I was therefore intrigued when this morning I delved into my Inside Higher Ed backlog of reading and found the results of a brand new national survey of HR directors and their opinions about the future directions universities need to take. The results help to at least partially set the broader stage on which HR Design is occurring. (Partially: the response rate for this survey is 15% and with just 324 participants, 42 of whom were at public research universities, who knows if Madison is represented.)
Here are some key highlights related to HR Design:
- Concerns about salary equity are losing ground. Nearly 32% of HR Directors at public research universities said they are paying less attention to equity in faculty and staff salaries than they did five years ago, and just 17% are attending to those issues more often, despite the strong likelihood (given austerity practices) that inequities are growing.

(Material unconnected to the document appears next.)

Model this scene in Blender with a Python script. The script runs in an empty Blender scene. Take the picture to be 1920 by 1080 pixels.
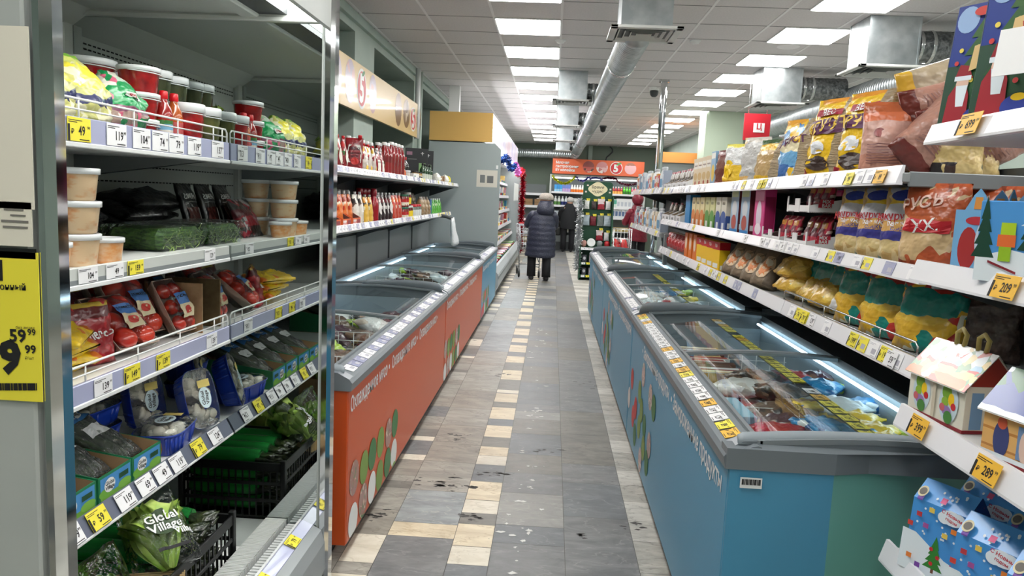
import bpy, math, random
from mathutils import Vector, Matrix
S = bpy.context.scene
COL = S.collection
PI = math.pi
R = math.radians

# ------------------------------------------------------------------ camera
FPX, EYE = 1400.0, 1.5
def cam_basis():
    y = Vector(((1037-960)/FPX, -(372-540)/FPX, -1.0)).normalized()
    z = Vector((.044, 1.0, 0.0)); z.z = -(z.dot(y)-z.z*y.z)/y.z; z.normalize()
    x = y.cross(z)
    return Matrix((x, y, z))
CB = cam_basis()
cam = bpy.data.objects.new('camera', bpy.data.cameras.new('camera')); COL.objects.link(cam)
cam.data.sensor_width = 36; cam.data.lens = FPX/1920*36
cam.data.clip_start = .05; cam.data.clip_end = 100
cam.matrix_world = Matrix.Translation((0, 0, EYE)) @ CB.to_4x4()
S.camera = cam
def ray(u, v): return CB @ Vector(((u-960)/FPX, -(v-540)/FPX, -1.0))
def at(u, v, X=None, Y=None, Z=None):
    d = ray(u, v)
    t = X/d.x if X is not None else (Y/d.y if Y is not None else (Z-EYE)/d.z)
    return Vector((0, 0, EYE)) + d*t

# ------------------------------------------------------------------ world, exposure
w = bpy.data.worlds.new('store_air'); S.world = w; w.use_nodes = True
w.node_tree.nodes['Background'].inputs[0].default_value = (.75, .8, .8, 1)
w.node_tree.nodes['Background'].inputs[1].default_value = .05
S.view_settings.view_transform = 'Standard'; S.view_settings.look = 'None'
S.view_settings.gamma = 1; S.view_settings.use_curve_mapping = False
S.view_settings.exposure = .72
LAMP = 10.0          # luminance of the ceiling light panels
S.cycles.max_bounces = 8; S.cycles.transparent_max_bounces = 12
S.cycles.use_denoising = True

# ------------------------------------------------------------------ materials
def lin(c):
    out = []
    for x in c[:3]:
        x /= 255.0
        out.append(x/12.92 if x <= .04045 else ((x+.055)/1.055)**2.4)
    return (*out, 1)
MATS = {}
def mat(name, c=(200, 200, 200), rough=.5, metal=0, c2=None, scale=20, bump=0, bscale=None, coat=0, emit=0, detail=3, spec=.5, stretch=None, lo=.35, hi=.65):
    """a procedural surface: base colour, an optional second colour in noise, an optional bump"""
    if name in MATS: return MATS[name]
    m = bpy.data.materials.new(name); m.use_nodes = True; MATS[name] = m
    nt = m.node_tree; b = nt.nodes['Principled BSDF']; L = nt.links.new
    b.inputs['Base Color'].default_value = lin(c); b.inputs['Roughness'].default_value = rough
    b.inputs['Metallic'].default_value = metal; b.inputs['Coat Weight'].default_value = coat
    b.inputs['Coat Roughness'].default_value = .08; b.inputs['Specular IOR Level'].default_value = spec
    if emit:
        b.inputs['Emission Color'].default_value = lin(c); b.inputs['Emission Strength'].default_value = emit
    if c2 or bump:
        tc = nt.nodes.new('ShaderNodeTexCoord'); mp = nt.nodes.new('ShaderNodeMapping'); L(tc.outputs['Object'], mp.inputs[0])
        if stretch: mp.inputs['Scale'].default_value = stretch
    if c2:
        n = nt.nodes.new('ShaderNodeTexNoise'); n.inputs['Scale'].default_value = scale; n.inputs['Detail'].default_value = detail
        L(mp.outputs[0], n.inputs[0])
        r = nt.nodes.new('ShaderNodeValToRGB'); r.color_ramp.elements[0].position = lo; r.color_ramp.elements[1].position = hi
        r.color_ramp.elements[0].color = lin(c); r.color_ramp.elements[1].color = lin(c2)
        L(n.outputs[0], r.inputs[0]); L(r.outputs[0], b.inputs['Base Color'])
    if bump:
        n2 = nt.nodes.new('ShaderNodeTexNoise'); n2.inputs['Scale'].default_value = bscale or scale; n2.inputs['Detail'].default_value = 2
        L(mp.outputs[0], n2.inputs[0])
        bp = nt.nodes.new('ShaderNodeBump'); bp.inputs['Strength'].default_value = bump; bp.inputs['Distance'].default_value = .02
        L(n2.outputs[0], bp.inputs['Height']); L(bp.outputs[0], b.inputs['Normal'])
    return m
def bands(name, stops, axis='Z', rough=.28, warp=.05, scale=14, bump=.35, bscale=22, art=None, art_scale=30, coat=.3):
    """printed packaging: colour bands along one axis of the object, wobbling, with an optional blotchy print in some bands"""
    if name in MATS: return MATS[name]
    m = bpy.data.materials.new(name); m.use_nodes = True; MATS[name] = m
    nt = m.node_tree; N = nt.nodes.new; L = nt.links.new; b = nt.nodes['Principled BSDF']
    b.inputs['Roughness'].default_value = rough; b.inputs['Coat Weight'].default_value = coat; b.inputs['Coat Roughness'].default_value = .1
    tc = N('ShaderNodeTexCoord'); sp = N('ShaderNodeSeparateXYZ'); L(tc.outputs['Generated'], sp.inputs[0])
    n = N('ShaderNodeTexNoise'); n.inputs['Scale'].default_value = scale; L(tc.outputs['Object'], n.inputs[0])
    ma = N('ShaderNodeMath'); ma.operation = 'MULTIPLY_ADD'; ma.inputs[1].default_value = warp*2; L(n.outputs[0], ma.inputs[0])
    sb = N('ShaderNodeMath'); sb.operation = 'SUBTRACT'; sb.inputs[1].default_value = warp; L(sp.outputs['XYZ'.index(axis)], sb.inputs[0])
    L(sb.outputs[0], ma.inputs[2])
    r = N('ShaderNodeValToRGB'); cr = r.color_ramp; cr.interpolation = 'CONSTANT'
    cr.elements[0].position = stops[0][0]; cr.elements[0].color = lin(stops[0][1])
    cr.elements[1].position = stops[1][0] if len(stops) > 1 else 1; cr.elements[1].color = lin(stops[1][1] if len(stops) > 1 else stops[0][1])
    for p, c in stops[2:]:
        e = cr.elements.new(p); e.color = lin(c)
    L(ma.outputs[0], r.inputs[0]); out = r.outputs[0]
    if art:
        v = N('ShaderNodeTexVoronoi'); v.inputs['Scale'].default_value = art_scale; L(tc.outputs['Object'], v.inputs[0])
        s2 = N('ShaderNodeSeparateXYZ'); L(v.outputs['Color'], s2.inputs[0])
        r2 = N('ShaderNodeValToRGB'); c2 = r2.color_ramp; c2.interpolation = 'CONSTANT'
        k = len(art)
        c2.elements[0].position = 0; c2.elements[0].color = lin(art[0]); c2.elements[1].position = 1/k; c2.elements[1].color = lin(art[1])
        for i in range(2, k):
            e = c2.elements.new(i/k); e.color = lin(art[i])
        L(s2.outputs[0], r2.inputs[0])
        n3 = N('ShaderNodeTexNoise'); n3.inputs['Scale'].default_value = art_scale*.35; L(tc.outputs['Object'], n3.inputs[0])
        gt = N('ShaderNodeMath'); gt.operation = 'GREATER_THAN'; gt.inputs[1].default_value = .53; L(n3.outputs[0], gt.inputs[0])
        mx = N('ShaderNodeMix'); mx.data_type = 'RGBA'; L(gt.outputs[0], mx.inputs[0]); L(out, mx.inputs[6]); L(r2.outputs[0], mx.inputs[7]); out = mx.outputs[2]
    L(out, b.inputs['Base Color'])
    if bump:
        n2 = N('ShaderNodeTexNoise'); n2.inputs['Scale'].default_value = bscale; L(tc.outputs['Object'], n2.inputs[0])
        bp = N('ShaderNodeBump'); bp.inputs['Strength'].default_value = bump; bp.inputs['Distance'].default_value = .02
        L(n2.outputs[0], bp.inputs['Height']); L(bp.outputs[0], b.inputs['Normal'])
    return m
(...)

- Almost all HR Directors take a dim view of unions. Close to 90% of HR Directors at public research universities contend that unions inhibit their ability to re-deploy people and define job tasks, discourage pay for performance, and inappropriately protect poor performing employees. Less than 1/3 of such Directors acknowledge unions' demonstrable roles in securing better salaries and benefits and ensuring fair treatment of employees.
- Few HR Directors seem able to ground their assessments in data. Just 28.6% of HR Directors at public research universities report that they have good data on employee performance, productivity, and satisfaction, and only 21.4% say they use such data in campus planning and policy decisions. (Sidenote: Oh. My. God.)
- And yet somehow, HR Directors are able to attribute low morale among employees to recent budget cuts. 74% of those at public research institutions agree that budget cuts did major damage to staff rationale, and 20-30% say their offices are unfairly blamed for cuts to employee benefits and services and even layoffs. The frequency of these statements is twice as common at public research institutions as compared to elsewhere.
These will undoubtedly form a nice backdrop to tomorrow's discussion. I'm hoping Lavigna keeps his statement short and sweet, to allow plenty of time for questions. I'm told this hasn't been the case at recent campus events; for example at last week's Academic Staff Assembly meeting the members were not given responses to ASEC's previously issued comments. But I'm sure tomorrow will be different-- faculty like to talk, at least as much as we like to listen.